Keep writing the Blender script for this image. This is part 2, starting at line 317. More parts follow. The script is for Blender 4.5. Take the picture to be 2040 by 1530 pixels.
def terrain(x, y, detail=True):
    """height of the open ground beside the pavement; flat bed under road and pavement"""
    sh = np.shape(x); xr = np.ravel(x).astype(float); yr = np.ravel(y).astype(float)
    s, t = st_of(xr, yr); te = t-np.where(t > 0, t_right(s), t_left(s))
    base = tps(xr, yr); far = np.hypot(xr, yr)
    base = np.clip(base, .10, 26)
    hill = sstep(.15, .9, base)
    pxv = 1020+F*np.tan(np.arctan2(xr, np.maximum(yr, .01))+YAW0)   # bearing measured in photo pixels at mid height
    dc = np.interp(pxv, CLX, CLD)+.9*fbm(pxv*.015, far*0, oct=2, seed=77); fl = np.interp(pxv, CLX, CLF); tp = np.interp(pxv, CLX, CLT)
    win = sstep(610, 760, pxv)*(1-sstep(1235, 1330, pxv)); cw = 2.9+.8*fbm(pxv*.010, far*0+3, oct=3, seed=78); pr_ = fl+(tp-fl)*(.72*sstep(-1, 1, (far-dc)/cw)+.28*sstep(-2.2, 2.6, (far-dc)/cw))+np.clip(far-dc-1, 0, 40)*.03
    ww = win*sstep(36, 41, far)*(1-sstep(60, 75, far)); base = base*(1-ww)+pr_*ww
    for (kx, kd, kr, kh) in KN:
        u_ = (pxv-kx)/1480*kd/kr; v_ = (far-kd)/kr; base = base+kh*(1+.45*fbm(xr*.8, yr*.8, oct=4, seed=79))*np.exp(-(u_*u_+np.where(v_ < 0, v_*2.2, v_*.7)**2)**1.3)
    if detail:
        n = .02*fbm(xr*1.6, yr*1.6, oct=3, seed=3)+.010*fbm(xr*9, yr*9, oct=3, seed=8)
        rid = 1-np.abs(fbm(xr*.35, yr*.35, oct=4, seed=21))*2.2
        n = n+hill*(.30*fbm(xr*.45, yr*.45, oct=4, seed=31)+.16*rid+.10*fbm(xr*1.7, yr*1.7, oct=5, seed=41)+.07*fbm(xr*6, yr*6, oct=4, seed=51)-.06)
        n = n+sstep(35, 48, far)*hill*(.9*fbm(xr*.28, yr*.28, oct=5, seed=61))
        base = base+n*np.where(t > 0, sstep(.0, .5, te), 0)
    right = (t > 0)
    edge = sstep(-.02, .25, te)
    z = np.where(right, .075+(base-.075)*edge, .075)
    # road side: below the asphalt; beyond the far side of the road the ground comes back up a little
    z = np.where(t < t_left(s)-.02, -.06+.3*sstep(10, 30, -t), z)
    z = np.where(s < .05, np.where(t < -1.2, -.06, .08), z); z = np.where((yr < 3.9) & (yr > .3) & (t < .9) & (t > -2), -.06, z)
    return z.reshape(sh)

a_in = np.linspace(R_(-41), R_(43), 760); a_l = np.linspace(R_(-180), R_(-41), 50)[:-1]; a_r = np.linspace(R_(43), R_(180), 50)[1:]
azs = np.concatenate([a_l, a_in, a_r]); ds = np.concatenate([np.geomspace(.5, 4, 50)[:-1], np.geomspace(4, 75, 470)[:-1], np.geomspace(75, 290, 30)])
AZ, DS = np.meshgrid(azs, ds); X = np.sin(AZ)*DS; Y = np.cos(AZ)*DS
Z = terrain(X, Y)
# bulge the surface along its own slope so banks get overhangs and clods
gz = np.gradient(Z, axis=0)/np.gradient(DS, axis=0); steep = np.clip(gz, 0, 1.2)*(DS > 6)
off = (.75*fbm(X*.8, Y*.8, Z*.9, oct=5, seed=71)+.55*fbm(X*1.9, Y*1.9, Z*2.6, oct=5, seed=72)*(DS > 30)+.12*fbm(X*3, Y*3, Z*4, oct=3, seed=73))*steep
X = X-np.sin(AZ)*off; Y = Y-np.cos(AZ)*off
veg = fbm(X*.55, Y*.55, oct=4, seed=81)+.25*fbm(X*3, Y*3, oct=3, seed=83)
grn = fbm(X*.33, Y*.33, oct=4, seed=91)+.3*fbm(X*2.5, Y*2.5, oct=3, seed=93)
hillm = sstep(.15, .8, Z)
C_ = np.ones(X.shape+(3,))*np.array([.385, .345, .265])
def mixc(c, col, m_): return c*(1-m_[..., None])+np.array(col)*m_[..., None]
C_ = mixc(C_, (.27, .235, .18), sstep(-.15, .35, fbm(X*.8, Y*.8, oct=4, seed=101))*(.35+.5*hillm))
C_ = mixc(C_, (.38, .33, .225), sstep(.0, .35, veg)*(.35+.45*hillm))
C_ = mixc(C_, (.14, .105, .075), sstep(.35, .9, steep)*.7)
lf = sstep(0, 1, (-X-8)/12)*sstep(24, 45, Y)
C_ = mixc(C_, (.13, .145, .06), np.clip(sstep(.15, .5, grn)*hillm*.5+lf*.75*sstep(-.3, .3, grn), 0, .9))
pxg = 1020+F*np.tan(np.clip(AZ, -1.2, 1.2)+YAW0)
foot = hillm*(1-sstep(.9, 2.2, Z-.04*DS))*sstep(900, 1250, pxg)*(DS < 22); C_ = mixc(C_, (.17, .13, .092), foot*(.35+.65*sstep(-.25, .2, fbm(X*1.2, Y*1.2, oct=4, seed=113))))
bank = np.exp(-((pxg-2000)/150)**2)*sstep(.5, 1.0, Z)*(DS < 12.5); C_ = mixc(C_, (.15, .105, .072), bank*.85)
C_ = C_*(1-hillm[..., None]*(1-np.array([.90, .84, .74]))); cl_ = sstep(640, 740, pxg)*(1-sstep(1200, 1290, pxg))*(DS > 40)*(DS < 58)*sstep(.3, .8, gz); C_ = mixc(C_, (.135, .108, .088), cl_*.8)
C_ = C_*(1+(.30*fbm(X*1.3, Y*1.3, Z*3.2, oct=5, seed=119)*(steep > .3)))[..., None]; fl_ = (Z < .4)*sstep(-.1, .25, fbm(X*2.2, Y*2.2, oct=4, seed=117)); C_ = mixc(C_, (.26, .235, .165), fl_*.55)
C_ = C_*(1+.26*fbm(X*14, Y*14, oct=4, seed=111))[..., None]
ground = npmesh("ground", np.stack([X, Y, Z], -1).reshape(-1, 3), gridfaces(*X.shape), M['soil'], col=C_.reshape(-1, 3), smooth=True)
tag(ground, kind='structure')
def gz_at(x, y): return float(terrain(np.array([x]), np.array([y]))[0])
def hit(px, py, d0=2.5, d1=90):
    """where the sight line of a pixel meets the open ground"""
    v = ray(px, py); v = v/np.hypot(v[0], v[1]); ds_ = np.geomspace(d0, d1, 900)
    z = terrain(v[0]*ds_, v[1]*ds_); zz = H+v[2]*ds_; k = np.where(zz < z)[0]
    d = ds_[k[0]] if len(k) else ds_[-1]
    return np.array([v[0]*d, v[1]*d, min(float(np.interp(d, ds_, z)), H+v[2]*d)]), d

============

Stated problem:
Give back all the data exactly as written.

Solved exercise:
Keep writing the Blender script for this image. This is part 2, starting at line 317. More parts follow. The script is for Blender 4.5. Take the picture to be 2040 by 1530 pixels.
def terrain(x, y, detail=True):
    """height of the open ground beside the pavement; flat bed under road and pavement"""
    sh = np.shape(x); xr = np.ravel(x).astype(float); yr = np.ravel(y).astype(float)
    s, t = st_of(xr, yr); te = t-np.where(t > 0, t_right(s), t_left(s))
    base = tps(xr, yr); far = np.hypot(xr, yr)
    base = np.clip(base, .10, 26)
    hill = sstep(.15, .9, base)
    pxv = 1020+F*np.tan(np.arctan2(xr, np.maximum(yr, .01))+YAW0)   # bearing measured in photo pixels at mid height
    dc = np.interp(pxv, CLX, CLD)+.9*fbm(pxv*.015, far*0, oct=2, seed=77); fl = np.interp(pxv, CLX, CLF); tp = np.interp(pxv, CLX, CLT)
    win = sstep(610, 760, pxv)*(1-sstep(1235, 1330, pxv)); cw = 2.9+.8*fbm(pxv*.010, far*0+3, oct=3, seed=78); pr_ = fl+(tp-fl)*(.72*sstep(-1, 1, (far-dc)/cw)+.28*sstep(-2.2, 2.6, (far-dc)/cw))+np.clip(far-dc-1, 0, 40)*.03
    ww = win*sstep(36, 41, far)*(1-sstep(60, 75, far)); base = base*(1-ww)+pr_*ww
    for (kx, kd, kr, kh) in KN:
        u_ = (pxv-kx)/1480*kd/kr; v_ = (far-kd)/kr; base = base+kh*(1+.45*fbm(xr*.8, yr*.8, oct=4, seed=79))*np.exp(-(u_*u_+np.where(v_ < 0, v_*2.2, v_*.7)**2)**1.3)
    if detail:
        n = .02*fbm(xr*1.6, yr*1.6, oct=3, seed=3)+.010*fbm(xr*9, yr*9, oct=3, seed=8)
        rid = 1-np.abs(fbm(xr*.35, yr*.35, oct=4, seed=21))*2.2
        n = n+hill*(.30*fbm(xr*.45, yr*.45, oct=4, seed=31)+.16*rid+.10*fbm(xr*1.7, yr*1.7, oct=5, seed=41)+.07*fbm(xr*6, yr*6, oct=4, seed=51)-.06)
        n = n+sstep(35, 48, far)*hill*(.9*fbm(xr*.28, yr*.28, oct=5, seed=61))
        base = base+n*np.where(t > 0, sstep(.0, .5, te), 0)
    right = (t > 0)
    edge = sstep(-.02, .25, te)
    z = np.where(right, .075+(base-.075)*edge, .075)
    # road side: below the asphalt; beyond the far side of the road the ground comes back up a little
    z = np.where(t < t_left(s)-.02, -.06+.3*sstep(10, 30, -t), z)
    z = np.where(s < .05, np.where(t < -1.2, -.06, .08), z); z = np.where((yr < 3.9) & (yr > .3) & (t < .9) & (t > -2), -.06, z)
    return z.reshape(sh)

a_in = np.linspace(R_(-41), R_(43), 760); a_l = np.linspace(R_(-180), R_(-41), 50)[:-1]; a_r = np.linspace(R_(43), R_(180), 50)[1:]
azs = np.concatenate([a_l, a_in, a_r]); ds = np.concatenate([np.geomspace(.5, 4, 50)[:-1], np.geomspace(4, 75, 470)[:-1], np.geomspace(75, 290, 30)])
AZ, DS = np.meshgrid(azs, ds); X = np.sin(AZ)*DS; Y = np.cos(AZ)*DS
Z = terrain(X, Y)
# bulge the surface along its own slope so banks get overhangs and clods
gz = np.gradient(Z, axis=0)/np.gradient(DS, axis=0); steep = np.clip(gz, 0, 1.2)*(DS > 6)
off = (.75*fbm(X*.8, Y*.8, Z*.9, oct=5, seed=71)+.55*fbm(X*1.9, Y*1.9, Z*2.6, oct=5, seed=72)*(DS > 30)+.12*fbm(X*3, Y*3, Z*4, oct=3, seed=73))*steep
X = X-np.sin(AZ)*off; Y = Y-np.cos(AZ)*off
veg = fbm(X*.55, Y*.55, oct=4, seed=81)+.25*fbm(X*3, Y*3, oct=3, seed=83)
grn = fbm(X*.33, Y*.33, oct=4, seed=91)+.3*fbm(X*2.5, Y*2.5, oct=3, seed=93)
hillm = sstep(.15, .8, Z)
C_ = np.ones(X.shape+(3,))*np.array([.385, .345, .265])
def mixc(c, col, m_): return c*(1-m_[..., None])+np.array(col)*m_[..., None]
C_ = mixc(C_, (.27, .235, .18), sstep(-.15, .35, fbm(X*.8, Y*.8, oct=4, seed=101))*(.35+.5*hillm))
C_ = mixc(C_, (.38, .33, .225), sstep(.0, .35, veg)*(.35+.45*hillm))
C_ = mixc(C_, (.14, .105, .075), sstep(.35, .9, steep)*.7)
lf = sstep(0, 1, (-X-8)/12)*sstep(24, 45, Y)
C_ = mixc(C_, (.13, .145, .06), np.clip(sstep(.15, .5, grn)*hillm*.5+lf*.75*sstep(-.3, .3, grn), 0, .9))
pxg = 1020+F*np.tan(np.clip(AZ, -1.2, 1.2)+YAW0)
foot = hillm*(1-sstep(.9, 2.2, Z-.04*DS))*sstep(900, 1250, pxg)*(DS < 22); C_ = mixc(C_, (.17, .13, .092), foot*(.35+.65*sstep(-.25, .2, fbm(X*1.2, Y*1.2, oct=4, seed=113))))
bank = np.exp(-((pxg-2000)/150)**2)*sstep(.5, 1.0, Z)*(DS < 12.5); C_ = mixc(C_, (.15, .105, .072), bank*.85)
C_ = C_*(1-hillm[..., None]*(1-np.array([.90, .84, .74]))); cl_ = sstep(640, 740, pxg)*(1-sstep(1200, 1290, pxg))*(DS > 40)*(DS < 58)*sstep(.3, .8, gz); C_ = mixc(C_, (.135, .108, .088), cl_*.8)
C_ = C_*(1+(.30*fbm(X*1.3, Y*1.3, Z*3.2, oct=5, seed=119)*(steep > .3)))[..., None]; fl_ = (Z < .4)*sstep(-.1, .25, fbm(X*2.2, Y*2.2, oct=4, seed=117)); C_ = mixc(C_, (.26, .235, .165), fl_*.55)
C_ = C_*(1+.26*fbm(X*14, Y*14, oct=4, seed=111))[..., None]
ground = npmesh("ground", np.stack([X, Y, Z], -1).reshape(-1, 3), gridfaces(*X.shape), M['soil'], col=C_.reshape(-1, 3), smooth=True)
tag(ground, kind='structure')
def gz_at(x, y): return float(terrain(np.array([x]), np.array([y]))[0])
def hit(px, py, d0=2.5, d1=90):
    """where the sight line of a pixel meets the open ground"""
    v = ray(px, py); v = v/np.hypot(v[0], v[1]); ds_ = np.geomspace(d0, d1, 900)
    z = terrain(v[0]*ds_, v[1]*ds_); zz = H+v[2]*ds_; k = np.where(zz < z)[0]
    d = ds_[k[0]] if len(k) else ds_[-1]
    return np.array([v[0]*d, v[1]*d, min(float(np.interp(d, ds_, z)), H+v[2]*d)]), d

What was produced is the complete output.